**Aim of the task**
Work out how many lines of the material below mention the word "wide"; reply with the number only.

**Data**
::::::
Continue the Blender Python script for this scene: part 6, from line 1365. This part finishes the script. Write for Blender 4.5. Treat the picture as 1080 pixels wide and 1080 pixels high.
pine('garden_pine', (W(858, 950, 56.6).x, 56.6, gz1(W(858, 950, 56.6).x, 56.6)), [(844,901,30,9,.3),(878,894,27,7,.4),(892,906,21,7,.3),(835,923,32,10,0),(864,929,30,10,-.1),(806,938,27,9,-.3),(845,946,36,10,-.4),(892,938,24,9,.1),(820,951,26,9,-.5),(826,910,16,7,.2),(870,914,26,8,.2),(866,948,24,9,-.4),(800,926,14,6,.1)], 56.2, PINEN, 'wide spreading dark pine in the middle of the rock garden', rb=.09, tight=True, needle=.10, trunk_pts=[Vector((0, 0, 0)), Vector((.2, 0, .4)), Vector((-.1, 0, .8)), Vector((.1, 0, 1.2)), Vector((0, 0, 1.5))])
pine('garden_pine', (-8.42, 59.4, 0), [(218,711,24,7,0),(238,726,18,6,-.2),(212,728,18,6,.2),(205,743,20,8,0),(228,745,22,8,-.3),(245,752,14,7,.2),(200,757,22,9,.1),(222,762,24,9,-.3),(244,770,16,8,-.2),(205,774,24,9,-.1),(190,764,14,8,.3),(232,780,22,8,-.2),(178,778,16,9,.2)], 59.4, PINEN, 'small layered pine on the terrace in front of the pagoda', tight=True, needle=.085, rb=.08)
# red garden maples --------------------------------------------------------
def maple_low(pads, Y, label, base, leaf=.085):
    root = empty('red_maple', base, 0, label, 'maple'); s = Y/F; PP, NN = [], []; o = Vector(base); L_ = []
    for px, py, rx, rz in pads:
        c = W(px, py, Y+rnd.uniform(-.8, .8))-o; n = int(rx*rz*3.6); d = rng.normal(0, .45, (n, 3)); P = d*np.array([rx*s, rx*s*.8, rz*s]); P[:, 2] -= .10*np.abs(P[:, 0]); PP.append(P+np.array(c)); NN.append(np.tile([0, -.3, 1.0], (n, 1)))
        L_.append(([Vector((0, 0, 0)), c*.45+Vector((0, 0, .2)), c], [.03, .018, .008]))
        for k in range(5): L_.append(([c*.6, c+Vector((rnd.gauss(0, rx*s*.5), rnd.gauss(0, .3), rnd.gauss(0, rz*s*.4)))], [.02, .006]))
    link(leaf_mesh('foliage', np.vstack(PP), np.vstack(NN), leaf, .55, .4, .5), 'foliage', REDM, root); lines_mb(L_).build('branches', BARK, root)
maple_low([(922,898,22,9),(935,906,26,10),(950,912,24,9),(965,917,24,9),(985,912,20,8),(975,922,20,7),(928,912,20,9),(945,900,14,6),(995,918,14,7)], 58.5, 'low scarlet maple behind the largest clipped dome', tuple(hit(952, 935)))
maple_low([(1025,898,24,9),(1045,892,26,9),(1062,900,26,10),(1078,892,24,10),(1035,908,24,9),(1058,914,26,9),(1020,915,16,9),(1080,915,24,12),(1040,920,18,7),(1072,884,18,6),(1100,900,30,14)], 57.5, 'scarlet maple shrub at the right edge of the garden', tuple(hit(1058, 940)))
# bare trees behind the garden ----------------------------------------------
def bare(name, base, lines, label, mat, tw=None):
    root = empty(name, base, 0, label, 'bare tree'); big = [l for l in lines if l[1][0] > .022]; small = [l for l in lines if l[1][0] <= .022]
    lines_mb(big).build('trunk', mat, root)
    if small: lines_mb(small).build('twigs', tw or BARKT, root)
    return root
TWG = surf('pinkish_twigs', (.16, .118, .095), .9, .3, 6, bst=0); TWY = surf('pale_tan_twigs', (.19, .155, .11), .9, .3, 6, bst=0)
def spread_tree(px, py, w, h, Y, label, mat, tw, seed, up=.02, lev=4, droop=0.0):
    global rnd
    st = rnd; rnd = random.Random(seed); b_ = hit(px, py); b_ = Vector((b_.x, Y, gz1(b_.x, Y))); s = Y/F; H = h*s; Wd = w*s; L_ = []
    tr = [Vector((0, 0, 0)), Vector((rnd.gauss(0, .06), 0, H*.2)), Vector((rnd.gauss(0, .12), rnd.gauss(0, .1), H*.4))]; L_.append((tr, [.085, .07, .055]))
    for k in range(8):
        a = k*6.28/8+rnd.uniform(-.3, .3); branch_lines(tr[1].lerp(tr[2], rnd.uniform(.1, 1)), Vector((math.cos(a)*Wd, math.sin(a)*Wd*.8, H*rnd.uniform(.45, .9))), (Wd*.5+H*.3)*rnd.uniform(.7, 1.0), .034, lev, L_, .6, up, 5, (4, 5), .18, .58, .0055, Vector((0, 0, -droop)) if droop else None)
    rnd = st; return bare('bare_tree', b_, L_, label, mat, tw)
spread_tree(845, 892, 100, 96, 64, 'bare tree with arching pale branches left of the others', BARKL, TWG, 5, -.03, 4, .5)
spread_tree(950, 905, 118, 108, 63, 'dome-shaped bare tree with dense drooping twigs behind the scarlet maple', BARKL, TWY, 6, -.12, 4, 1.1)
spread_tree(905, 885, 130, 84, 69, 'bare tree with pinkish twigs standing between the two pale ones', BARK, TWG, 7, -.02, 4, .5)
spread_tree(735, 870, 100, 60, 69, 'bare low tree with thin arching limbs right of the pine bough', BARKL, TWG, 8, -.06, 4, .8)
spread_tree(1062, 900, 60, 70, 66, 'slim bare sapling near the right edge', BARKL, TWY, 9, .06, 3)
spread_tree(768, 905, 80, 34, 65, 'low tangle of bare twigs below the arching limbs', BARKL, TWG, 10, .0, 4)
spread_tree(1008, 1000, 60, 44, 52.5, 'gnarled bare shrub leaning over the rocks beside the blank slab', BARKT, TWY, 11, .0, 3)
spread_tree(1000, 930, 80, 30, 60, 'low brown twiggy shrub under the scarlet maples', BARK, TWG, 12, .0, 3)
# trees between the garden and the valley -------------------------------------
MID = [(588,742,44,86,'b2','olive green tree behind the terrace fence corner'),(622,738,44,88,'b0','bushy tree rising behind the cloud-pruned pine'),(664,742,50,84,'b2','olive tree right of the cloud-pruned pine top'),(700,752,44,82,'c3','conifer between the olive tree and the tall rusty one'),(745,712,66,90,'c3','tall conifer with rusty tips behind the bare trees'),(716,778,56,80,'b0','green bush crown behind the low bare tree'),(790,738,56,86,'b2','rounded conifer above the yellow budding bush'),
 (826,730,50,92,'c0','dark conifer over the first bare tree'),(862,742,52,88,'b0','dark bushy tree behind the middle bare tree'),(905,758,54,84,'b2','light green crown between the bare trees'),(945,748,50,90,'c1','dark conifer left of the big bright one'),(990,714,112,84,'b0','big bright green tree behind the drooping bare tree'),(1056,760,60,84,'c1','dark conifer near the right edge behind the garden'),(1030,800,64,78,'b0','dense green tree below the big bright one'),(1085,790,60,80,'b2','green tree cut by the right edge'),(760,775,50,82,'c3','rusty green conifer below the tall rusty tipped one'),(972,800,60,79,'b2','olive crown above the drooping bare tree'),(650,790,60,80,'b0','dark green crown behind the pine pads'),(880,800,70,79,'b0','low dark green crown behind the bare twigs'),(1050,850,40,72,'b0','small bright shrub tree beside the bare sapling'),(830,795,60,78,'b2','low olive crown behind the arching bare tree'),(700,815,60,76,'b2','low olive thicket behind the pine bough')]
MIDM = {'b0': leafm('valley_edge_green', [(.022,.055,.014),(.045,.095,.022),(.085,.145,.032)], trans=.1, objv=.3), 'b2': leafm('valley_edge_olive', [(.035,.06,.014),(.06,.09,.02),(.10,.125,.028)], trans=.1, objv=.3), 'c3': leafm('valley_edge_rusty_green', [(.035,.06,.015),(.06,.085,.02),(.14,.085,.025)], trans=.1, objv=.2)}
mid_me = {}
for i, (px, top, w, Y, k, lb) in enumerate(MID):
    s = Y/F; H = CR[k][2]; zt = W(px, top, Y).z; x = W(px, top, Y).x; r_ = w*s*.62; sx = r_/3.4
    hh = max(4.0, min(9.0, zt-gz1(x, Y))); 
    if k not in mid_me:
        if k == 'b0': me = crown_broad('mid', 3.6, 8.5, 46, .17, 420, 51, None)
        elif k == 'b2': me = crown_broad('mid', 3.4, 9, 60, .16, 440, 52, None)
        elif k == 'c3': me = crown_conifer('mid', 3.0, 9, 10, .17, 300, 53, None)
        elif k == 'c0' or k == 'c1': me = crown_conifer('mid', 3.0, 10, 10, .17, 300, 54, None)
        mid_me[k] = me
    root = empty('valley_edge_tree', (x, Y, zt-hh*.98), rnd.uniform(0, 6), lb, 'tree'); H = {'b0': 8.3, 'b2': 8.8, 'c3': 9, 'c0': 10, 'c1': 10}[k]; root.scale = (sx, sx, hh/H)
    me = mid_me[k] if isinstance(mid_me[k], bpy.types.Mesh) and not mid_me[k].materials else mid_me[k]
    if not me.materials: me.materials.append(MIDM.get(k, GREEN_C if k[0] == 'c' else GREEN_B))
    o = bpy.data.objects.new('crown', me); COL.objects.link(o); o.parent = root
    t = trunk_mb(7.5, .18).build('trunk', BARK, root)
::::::
**Response to the task**
2